* What is asked *
Identify the lines that contain the string "objects" and report only how many there are.

* Data listing *
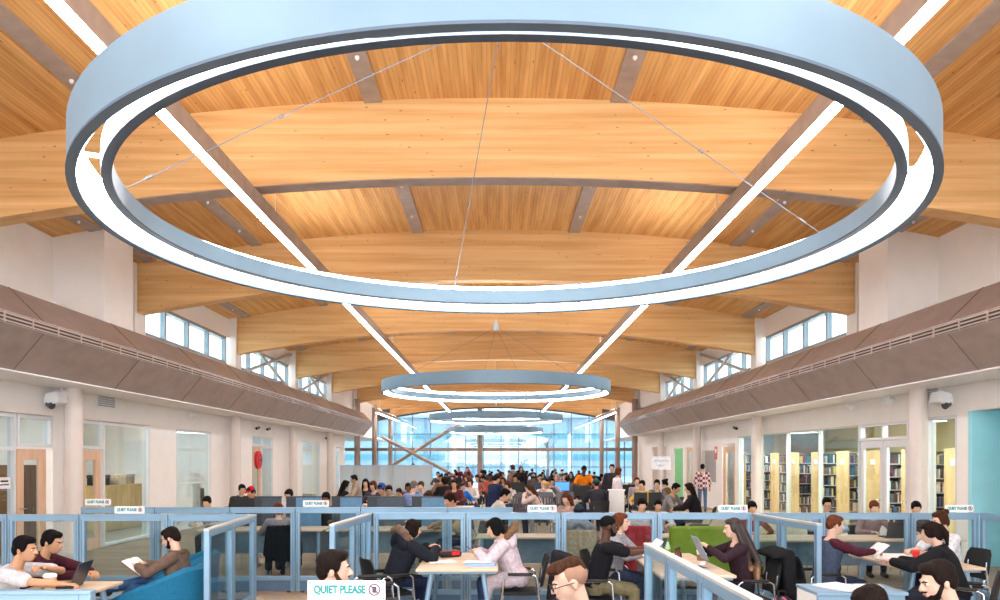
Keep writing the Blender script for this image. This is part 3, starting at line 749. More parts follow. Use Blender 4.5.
# ---------------------------------------------------------------- glass partitions
HT = 1.22
def panel(p0, p1, lab, h=HT, ndiv=1, wing=False):
    """one blue-framed glazed screen from p0 to p1 on the floor"""
    p0, p1 = V((p0[0], p0[1], 0)), V((p1[0], p1[1], 0)); L = (p1 - p0).length; rz = math.degrees(math.atan2(p1.y - p0.y, p1.x - p0.x))
    t = thing('glass_partition_panel', lab, 'partition', p0, rz, 'blue framed glass partitions')
    g = .006; w = .068; T = .028
    mb = MB(); mb.b2((g, -T, .02), (w, T, h - .02)); mb.b2((L - w, -T, .02), (L - g, T, h - .02)); mb.b2((w, -T, h - .085), (L - w, T, h - .02))
    mb.b2((w, -T, .17), (L - w, T, .235))
    if ndiv == 2: mb.b2((L / 2 - w / 2, -T, .235), (L / 2 + w / 2, T, h - .085))
    mb.build('frame', M_BLUEFRAME, t, bev=.006)
    MB().b2((w, -T + .006, .02), (L - w, T - .006, .168)).build('base_panel', M_BLUEDARK, t)
    MB().b2((w - .01, -.004, .23), (L - w + .01, .004, h - .08)).build('pane', M_GLASS, t)
    MB().b2((0.004, -T - .004, h - .021), (L - .004, T + .004, h)).build('top_cap', M_CAP if wing else M_BLUEFRAME, t, bev=.004)
    mb = MB()
    for s in (-1, 1): mb.b2((.028, s * T - .003, .06), (.036, s * T + .003, h - .06)); mb.b2((L - .036, s * T - .003, .06), (L - .028, s * T + .003, h - .06))
    mb.build('groove', M_BLUEDARK, t)
    for x in (.1, L - .1): MB().lathe([(.03, .001), (.03, .012), (.012, .014), (.012, .03)], (x, 0, 0), 10).build('foot', M_BLACK, t)
    return t
def run(y, xs_, fmt, y1=None):
    names = ['first', 'second', 'third', 'fourth', 'fifth', 'sixth', 'seventh', 'eighth']
    for i in range(len(xs_) - 1):
        panel((xs_[i], y), (xs_[i + 1], y if y1 is None else y1), fmt % names[i])
yF = 9.58
xF = lambda px, d: WX(px, d)
run(yF, [-7.45, -6.11, -5.21, -4.1, -3.0], '%s panel from the left in the glass row behind the pair at the laptop')
yB = 11.0
run(yB, [-5.96, -4.9, -3.82, WX(295.6, yB), WX(361, yB), WX(447, yB), WX(513, yB)], '%s panel from the left in the rear glass row below the dark desk screens')
yG = 9.85
run(yG, [-1.58, WX(466, yG), WX(560.8, yG), WX(656.8, yG), WX(752, yG)], '%s panel from the left in the glass row behind the pink coat')
run(yG, [WX(752, yG) + .02, WX(825, yG), WX(910, yG), WX(978, yG)], '%s panel from the left in the glass row behind the table with the red cup')
panel((-2.86, 7.55), (-2.945, 8.5), 'front panel of the glass wing standing beside the teal tub chair', wing=True); panel((-2.947, 8.52), (-3.03, 9.53), 'rear panel of the glass wing standing beside the teal tub chair', wing=True)
panel((-1.74, 8.1), (-1.62, 9.8), 'slanting glass wing behind the empty chair and the person in the black parka', ndiv=2, wing=True)
panel((3.47, 8.2), (3.36, 9.0), 'front panel of the glass wing left of the person in the navy vest', wing=True); panel((3.36, 9.02), (3.32, 9.8), 'rear panel of the glass wing left of the person in the navy vest', wing=True)
ya = [6.3, 5.5, 4.65, 3.74]
for i in range(3): panel((1.245 + .012 * i, ya[i]), (1.257 + .012 * i, ya[i + 1] + .01), ('farthest', 'middle', 'closest')[i] + ' panel of the glass wing running toward the camera right of the person with glasses', wing=True)
run(3.68, [-1.17, .04, 1.25], '%s panel from the left of the front screen that carries the large QUIET PLEASE sign')
panel((-3.4, 4.0), (-2.1, 4.0), 'glass panel at the bottom left corner in front of the person in the white polo')
panel((WX(978, yG) + .03, yG - .03), (6.22, 7.9), 'glass wing at the far right edge in front of the turquoise alcove', wing=False)

# ---------------------------------------------------------------- QUIET PLEASE signs
TXT = text_mesh('QUIET PLEASE', .052, 'lettering', .0026)
M_TXT = mat((40, 140, 140), .6, 0, .02); M_ICON = mat((110, 70, 96), .6, 0, .02)
def quiet_sign(lab, loc):
    t = thing('quiet_sign', lab, 'sign', loc, 0, 'QUIET PLEASE signs on the partitions')
    MB().b2((-.187, -.004, .008), (.187, .004, .1)).build('card', M_WHITE, t, bev=.002)
    mb = MB(); mb.b2((-.17, -.02, 0), (-.13, .02, .012)); mb.b2((.13, -.02, 0), (.17, .02, .012)); mb.build('clip', M_ALU, t)
    o = link('lettering', TXT, M_TXT, t); o.location = (-.032, -.005, .056); o.rotation_euler = (R(90), 0, 0); o.scale = (.76, 1, 1)
    mb = MB(); c = V((.135, -.006, .057)); mb.tube([c + V((.026 * math.cos(a), 0, .026 * math.sin(a))) for a in [i * math.pi / 10 for i in range(20)]], .0035, 6, True)
    mb.tube([c + V((-.018, 0, .018)), c + V((.018, 0, -.018))], .003, 6); mb.build('ban_ring', M_ICON, t)
    mb = MB(); mb.box(c + V((0, .002, 0)), (.02, .004, .03)); mb.build('telephone_symbol', mat((70, 70, 78)), t)
    mb = MB()
    for x in (-.178, .178):
        for z in (.017, .091): mb.box((x, -.005, z), (.007, .004, .007))
    mb.build('corner_dot', M_TXT, t)
    return t
Q0 = quiet_sign('large readable QUIET PLEASE sign standing in front of the bearded person at the bottom', (WX(346.5, 3.68), 3.68, HT))
for px, d, lab in ((98, yB, 'small white sign above the rear glass row, farthest left beside the office window'), (129.5, yF, 'small white sign on the glass row between the laptop pair and the bearded reader'), (316, yB, 'small white sign in front of the dark desk screens'), (542, yG, 'small white sign on the glass row behind the pink coat'), (733, yG, 'small white sign on the glass row above the long-haired person'), (959.5, yG, 'small white sign on the glass row beside the turquoise alcove')):
    dup(Q0, lab, (WX(px, d), d, HT + (.02 if px == 98 else 0)))

# ---------------------------------------------------------------- furniture kinds
def visitor_chair(lab, loc, rz, seatm=M_BLACKMESH, s=1):
    t = thing('visitor_chair', lab, 'chair', loc, rz, 'black visitor chairs in the glass booths', s)
    mb = MB(); mb.loft([[V((x, y, z)) for x, y in ((-.22, -.2), (-.23, 0), (-.22, .22), (0, .25), (.22, .22), (.23, 0), (.22, -.2), (0, -.21))] for z in (.4, .445)]); mb.build('seat', seatm, t, bev=.012)
    rings = []
    for z, yo, w in ((.5, -.235, .19), (.58, -.25, .215), (.7, -.27, .215), (.82, -.3, .2), (.88, -.32, .16)):
        r = []
        for k in range(9): u = -1 + k / 4; r.append(V((u * w, yo - .035 * (1 - u * u), z)))
        for k in range(8, -1, -1): u = -1 + k / 4; r.append(V((u * w, yo - .035 * (1 - u * u) - .022, z)))
        rings.append(r)
    mb = MB(); mb.loft(rings); mb.build('backrest', M_BLACKMESH, t, True)
    for sx in (-1, 1):
        x = sx * .255
        mb = MB(); mb.tube([(x, .27, .012), (x, .23, .42), (x, .21, .63), (x, .17, .66), (x, -.16, .655), (x, -.2, .63), (x, -.22, .42), (x, -.3, .012)], .0125, 8); mb.build('side_frame', M_CHROME, t, True)
        mb = MB(); mb.capsule((x, .15, .668), (x, -.13, .668), .02); mb.build('armrest', M_BLACK, t, True)
    MB().tube([(-.255, .22, .39), (.255, .22, .39)], .011).build('front_rail', M_CHROME, t, True); MB().tube([(-.255, -.215, .39), (.255, -.215, .39)], .011).build('rear_rail', M_CHROME, t, True)
    for sx in (-1, 1): MB().tube([(sx * .16, -.21, .4), (sx * .16, -.265, .5), (sx * .16, -.285, .72)], .011).build('back_upright', M_CHROME, t, True)
    return t
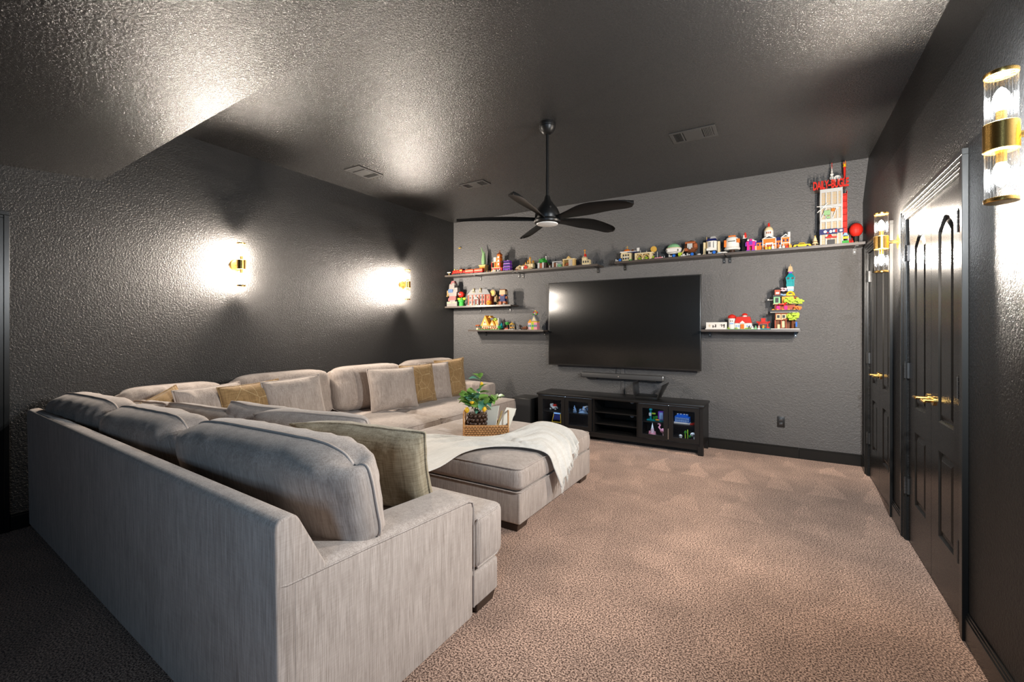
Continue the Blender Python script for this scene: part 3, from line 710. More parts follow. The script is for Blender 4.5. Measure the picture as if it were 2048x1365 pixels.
# ---------------------------------------------------------------- ottoman
ot = thing('ottoman', 'large square beige chenille ottoman with dark feet in front of the sofas', 'ottoman', (-2.1, 3.22, 0)); OO = ot.location
ax0, ax1, ay0, ay1 = -2.86, -1.495, 2.575, 3.865
MB().box(ax0, ax1, ay0, ay1, 0.055, 0.268).build('base', M_SOFA, ot, OO, bevel=0.012, seg=3)
tp = soft_slab(ax0, ax1, ay0, ay1, 0.266, 0.445, 0.045, 0.035, n=26, seed=9).build('top_cushion', M_SOFA, ot, OO, smooth=True, angle=3.2)
rim(ax0 - .002, ax1 + .002, ay0 - .002, ay1 + .002, 0.428, 0.05).build('piping', M_SOFA, tp, OO, smooth=True)
rim(ax0 - .002, ax1 + .002, ay0 - .002, ay1 + .002, 0.272, 0.03).build('piping', M_SOFA, tp, OO, smooth=True)
for a in ((ax0 + .02, ax0 + .16, ay0 + .02, ay0 + .16), (ax1 - .17, ax1 - .02, ay0 + .01, ay0 + .16), (ax1 - .17, ax1 - .02, ay1 - .17, ay1 - .02), (ax0 + .02, ax0 + .16, ay1 - .16, ay1 - .02)): foot(*a, ot, OO)

# ---------------------------------------------------------------- throw blanket
def cr(P, t):
    n = len(P) - 1; k = min(int(t * n), n - 1); u = t * n - k
    p0, p1, p2, p3 = (Vector(P[max(k - 1, 0)]), Vector(P[k]), Vector(P[k + 1]), Vector(P[min(k + 2, n)]))
    return 0.5 * ((2 * p1) + (p2 - p0) * u + (2 * p0 - 5 * p1 + 4 * p2 - p3) * u * u + (3 * p1 - p0 - 3 * p2 + p3) * u ** 3)
NE = [(-1.82, 1.80, 0.505), (-1.86, 2.15, 0.475), (-1.93, 2.50, 0.475), (-1.88, 2.72, 0.480), (-1.75, 2.84, 0.488), (-1.58, 2.90, 0.480), (-1.462, 2.93, 0.440), (-1.438, 2.98, 0.33), (-1.432, 3.04, 0.18)]
FE = [(-2.95, 1.85, 0.505), (-2.92, 2.20, 0.480), (-2.86, 2.60, 0.470), (-2.62, 2.80, 0.478), (-2.28, 2.86, 0.482), (-1.96, 3.06, 0.490), (-1.82, 3.47, 0.535), (-1.57, 3.52, 0.512), (-1.425, 3.40, 0.440)]
m = MB(); nu, nv = 90, 44; vs = []; endrow = []
for i in range(nu + 1):
    t = i / nu; a, b = cr(NE, t), cr(FE, t)
    for j in range(nv + 1):
        q = j / nv; p = a.lerp(b, q)
        bump = 0.018 * (math.sin(q * 23 + 3 * math.sin(t * 7)) * 0.5 + noise.noise(Vector((t * 4, q * 15, 1.3)))) + 0.014 * max(0.0, math.sin(q * 9 + t * 3)) * max(0.0, t - 0.45)
        bump += 0.016 * noise.noise(Vector((t * 10, q * 5, 7.7)))
        if t < 0.2: bump -= 0.0
        hang = max(0.0, (t - 0.8) / 0.2)
        w_ = 0.30 + 0.70 * min(1.0, q * (1 - q) * 6 + 0.2)
        d = Vector((hang * 1.3, 0, 1 - 0.6 * hang)) * (bump * w_ + 0.012)
        over = 0.0
        if t > 0.62:                                           # the far part lies on the crowned top until it crosses the rim
            p.z += 0.030 * (q * (1 - q)) * 4 * max(0.0, 1 - hang)
            if p.x > -1.53: pass
        p = p + d; vs.append(tuple(p))
        if i == nu: endrow.append(p.copy())
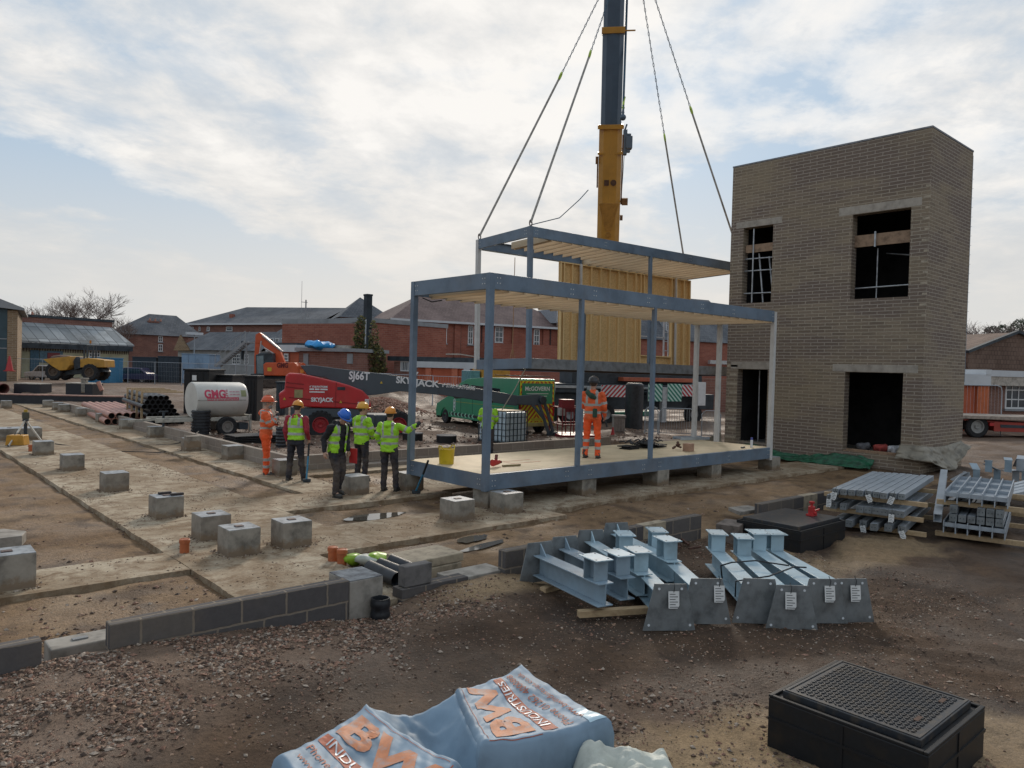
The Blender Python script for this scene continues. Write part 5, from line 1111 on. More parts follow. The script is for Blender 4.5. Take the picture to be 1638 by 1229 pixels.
ltext('SKYJACK', 497, 533, 640, .20, bl_, -.15, mltr, off=.008, nm='maker_lettering'); ltext('SJ66T', 572, 586, 645, .09, bl_, -.15, mltr, off=.004, nm='model_lettering')
ltext('A* STAR PLATFORMS', 495, 524, 619, .09, bl_, -.15, mltr, nm='hire_lettering')
b = B(); q = LL(495,623,-.16); q2 = LL(524,623,-.16)
for k, (f0_, f1_) in enumerate(((0,.25),(.3,.55),(.6,1.))): b.box(q[0]+(q2[0]-q[0])*f0_, q[0]+(q2[0]-q[0])*f1_, -.166,-.1605, q[1]-.02, q[1]+.03)
b.box(q[0], q2[0]-.1, -.166, -.1605, q[1]-.11, q[1]-.07); b.build('small_print', mltr, bl_)
for px, py in ((610,612),(455,638),(545,643)): q = LL(px, py, .49 if px > 600 else -.16); B().prism([(q[0]-.05,q[1]-.04),(q[0]+.05,q[1]-.04),(q[0],q[1]+.05)], (.485 if px > 600 else -.166), (.495 if px > 600 else -.156), 'y').build('warning_sticker', M('sticker_yellow', (.55,.40,.05)), bl_)
b = B()
for (x0,y0_),(x1,y1_) in (((870,640),(887,698)),((862,645),(880,700)),((852,648),(872,672))): q, r_ = LL(x0,y0_,.6), LL(x1,y1_,.6); b.bar((q[0],.62,q[1]),(r_[0],.62,r_[1]),.09,.11)
b.build('jib_arm', mjg, bl_, bevel=.01)
b = B(); q = LL(886,697,.5); b.cyl((q[0],.3,q[1]),(q[0],.95,q[1]),.16); b.cyl((LL(868,640,.5)[0],.4,LL(868,640,.5)[1]),(LL(868,640,.5)[0],1.0,LL(868,640,.5)[1]),.14); b.build('jib_pivot', mdk, bl_)
ba, bb = LL(889,698,.2), LL(942,698,.2); bt = LL(889,643,.2)[1]; mbr = M('basket_red', (.20,.02,.025), rough=.5)
b = B(); z0_ = ba[1]
for y_ in (-.5, 1.0):
    for z_ in (z0_+.05, z0_+.5, bt-.2): b.bar((ba[0],y_,z_),(bb[0],y_,z_),.04)
    for k in range(5): x = ba[0]+(bb[0]-ba[0])*k/4; b.bar((x,y_,z0_),(x,y_,bt-.2),.035)
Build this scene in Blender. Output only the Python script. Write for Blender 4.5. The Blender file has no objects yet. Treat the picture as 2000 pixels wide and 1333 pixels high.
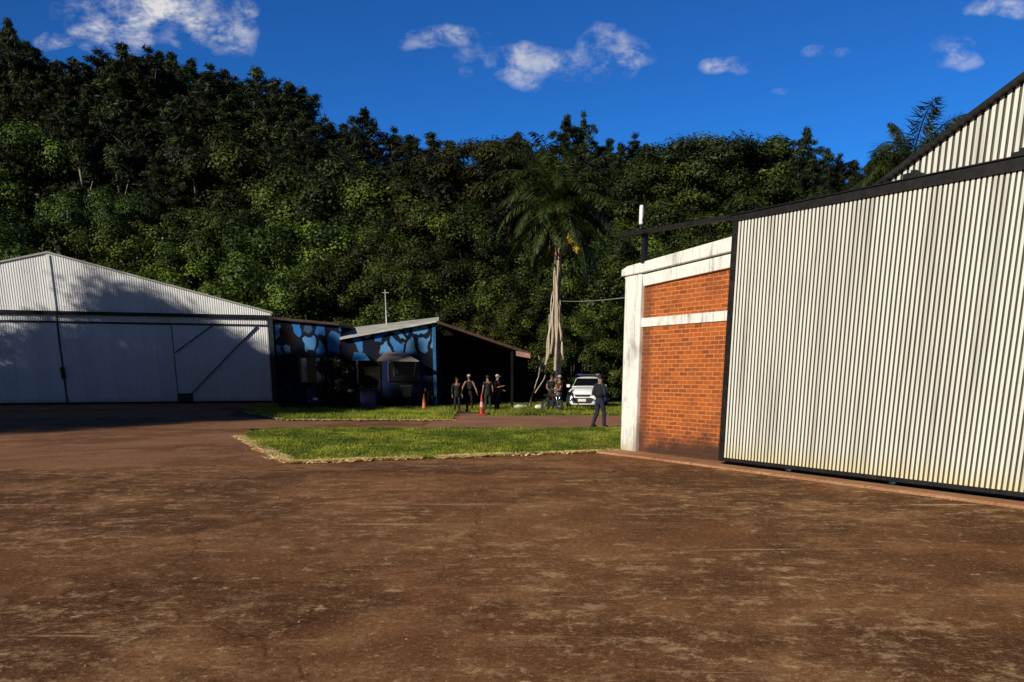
import bpy, bmesh, math, random
import numpy as np
from mathutils import Vector, Matrix, noise as mnoise

SC = bpy.context.scene
COL = SC.collection
R = math.radians

# ------------------------------------------------------------------ camera
F, T, HZ, H = 1500.0, 0.234, 732.0, 1.8
CY = HZ + F * T
TH = math.atan(T)
cam_d = bpy.data.cameras.new('camera')
cam_d.sensor_width = 36.0
cam_d.lens = 36.0 * F / 2000.0
cam_d.shift_y = (CY - 666.5) / 2000.0
cam_d.clip_end = 3000
cam = bpy.data.objects.new('camera', cam_d)
cam.location = (0, 0, H)
cam.rotation_euler = (math.pi / 2 - TH, 0, 0)
COL.objects.link(cam)
SC.camera = cam

# ------------------------------------------------------------------ light
SUN_EL = R(23)
SX, SY = -0.66, -0.75
sun_d = bpy.data.lights.new('sun', 'SUN')
sun_d.energy = 4.6
sun_d.angle = R(0.5)
sun_d.color = (1.0, 0.93, 0.80)
sun = bpy.data.objects.new('sun', sun_d)
sv = Vector((SX * math.cos(SUN_EL), SY * math.cos(SUN_EL), math.sin(SUN_EL)))
sun.rotation_euler = sv.to_track_quat('Z', 'Y').to_euler()
sun.location = (-40, -30, 40)
COL.objects.link(sun)
SC.view_settings.view_transform = 'Standard'
SC.view_settings.look = 'None'
SC.view_settings.exposure = 0.0
SC.view_settings.gamma = 1.0


def ray(px, py):
    x = (px - 1000) / F
    y = -(py - CY) / F
    return (x, math.cos(TH) + y * math.sin(TH), -math.sin(TH) + y * math.cos(TH))


def at(px, py, Y):
    d = ray(px, py)
    t = Y / d[1]
    return Vector((d[0] * t, Y, H + d[2] * t))


def gp(px, py, z=0.0):
    d = ray(px, py)
    t = (z - H) / d[2]
    return Vector((d[0] * t, d[1] * t, z))


# ------------------------------------------------------------------ node helpers
def link(nt, a, b):
    nt.links.new(a, b)


def node(nt, typ, **kw):
    n = nt.nodes.new(typ)
    for k, v in kw.items():
        setattr(n, k, v)
    return n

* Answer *
5